Surenchère verbale, diplomatie impuissante.

C’est un «discours dangereux», déclarait ce matin le chef de la diplomatie indienne «parce qu’avec cette attitude belliciste, la tension a monté, au lieu de baisser». Toutefois, Jaswant Singh a précisé qu’en l’état actuel la question de la rupture des relations diplomatiques ne se posait pas, que son pays s’en tiendrait à sa politique consistant à ne pas utiliser en premier les armes nucléaires, mais qu’il répondrait avec «toute sa puissance» en cas d’attaque. Sur le papier, l’Inde dispose d’une nette supériorité. Du point de vue militaire, tout d’abord, avec une population de plus d’un milliard d’habitants, New Dehli peut aligner une réserve inépuisable d’hommes et dispose d’un arsenal conventionnel et atomique plus important que son adversaire. Les Indiens ont également d’autres atouts capitaux tels que la profondeur stratégique de leur territoire. Leur système politique n’est pas menacé de déstabilisation et leur économie est solide. Autant de qualités qui comptent dans un conflit et dont le Pakistan ne dispose pas. La carte de la dissuasion nucléaire jouée par Islamabad pourrait n’être en définitive qu’un aveu de faiblesse, faute de mieux. En effet, sauf à déclencher une apocalypse nucléaire régionale, non seulement le Pakistan n’est pas à la hauteur du défi sur le plan matériel, mais en plus le régime du général Musharraf souffre d’un déficit de légitimité démocratique qui le fragilise, tant à l’extérieur qu’à l’intérieur, et notamment depuis son virage à 180 degrés l’année dernière lorsqu’il s’est engagé aux côtés des Américains. Hier le chef de l’Etat pakistanais a également révélé tout cela en creux, en promettant à son peuple d’organiser des législatives au mois d’octobre, conformément aux vœux émis par la Cour suprême pakistanaise, après le coup d’Etat qui l’a porté au pouvoir, en 1999.

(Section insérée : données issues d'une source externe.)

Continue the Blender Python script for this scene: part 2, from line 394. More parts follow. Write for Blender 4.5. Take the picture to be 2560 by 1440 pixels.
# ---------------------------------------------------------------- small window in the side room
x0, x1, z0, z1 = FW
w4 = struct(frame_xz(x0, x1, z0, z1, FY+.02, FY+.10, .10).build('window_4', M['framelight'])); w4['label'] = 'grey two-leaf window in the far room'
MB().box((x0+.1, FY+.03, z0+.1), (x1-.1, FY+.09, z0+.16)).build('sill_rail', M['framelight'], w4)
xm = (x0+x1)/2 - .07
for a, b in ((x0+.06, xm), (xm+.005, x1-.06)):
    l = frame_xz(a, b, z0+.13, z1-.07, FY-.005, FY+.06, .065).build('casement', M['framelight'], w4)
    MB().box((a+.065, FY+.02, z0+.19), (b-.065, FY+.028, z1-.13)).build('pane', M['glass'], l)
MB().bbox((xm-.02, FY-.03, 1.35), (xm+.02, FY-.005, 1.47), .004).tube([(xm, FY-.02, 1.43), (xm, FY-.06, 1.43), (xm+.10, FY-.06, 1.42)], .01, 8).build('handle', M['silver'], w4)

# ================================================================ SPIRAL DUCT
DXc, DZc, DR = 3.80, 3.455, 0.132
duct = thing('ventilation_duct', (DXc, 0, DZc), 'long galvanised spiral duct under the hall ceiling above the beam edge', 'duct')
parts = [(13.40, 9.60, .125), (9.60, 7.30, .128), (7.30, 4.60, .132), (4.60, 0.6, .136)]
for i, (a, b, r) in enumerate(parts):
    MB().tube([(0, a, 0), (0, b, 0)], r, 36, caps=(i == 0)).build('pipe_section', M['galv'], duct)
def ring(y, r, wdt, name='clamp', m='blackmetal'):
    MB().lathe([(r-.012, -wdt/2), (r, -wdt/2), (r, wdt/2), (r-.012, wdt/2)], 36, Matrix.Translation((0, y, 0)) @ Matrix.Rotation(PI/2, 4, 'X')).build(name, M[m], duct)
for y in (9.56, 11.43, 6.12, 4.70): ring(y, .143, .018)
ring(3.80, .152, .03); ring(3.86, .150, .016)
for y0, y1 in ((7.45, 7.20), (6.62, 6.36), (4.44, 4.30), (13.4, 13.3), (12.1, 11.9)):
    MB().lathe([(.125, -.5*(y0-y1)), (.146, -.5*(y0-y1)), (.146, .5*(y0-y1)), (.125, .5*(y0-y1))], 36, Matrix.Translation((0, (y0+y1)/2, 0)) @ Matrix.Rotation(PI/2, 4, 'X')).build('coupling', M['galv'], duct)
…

Le spectre de la menace d’une vitrification nucléaire de la région provoque une très vive inquiétude au sein d’une communauté internationale qui évoque désormais cette hypothèse sans retenue. Les initiatives se multiplient. Le chef de la diplomatie britannique est sur place. A Rome, où se tient le tout premier Conseil Otan-Russie, les participants ont appelé les deux capitales à la retenue. Lundi, sur la foi d’informations publiées par des responsable du Pentagone, le New York Times estimait qu’une guerre nucléaire pourrait faire 12 millions de morts.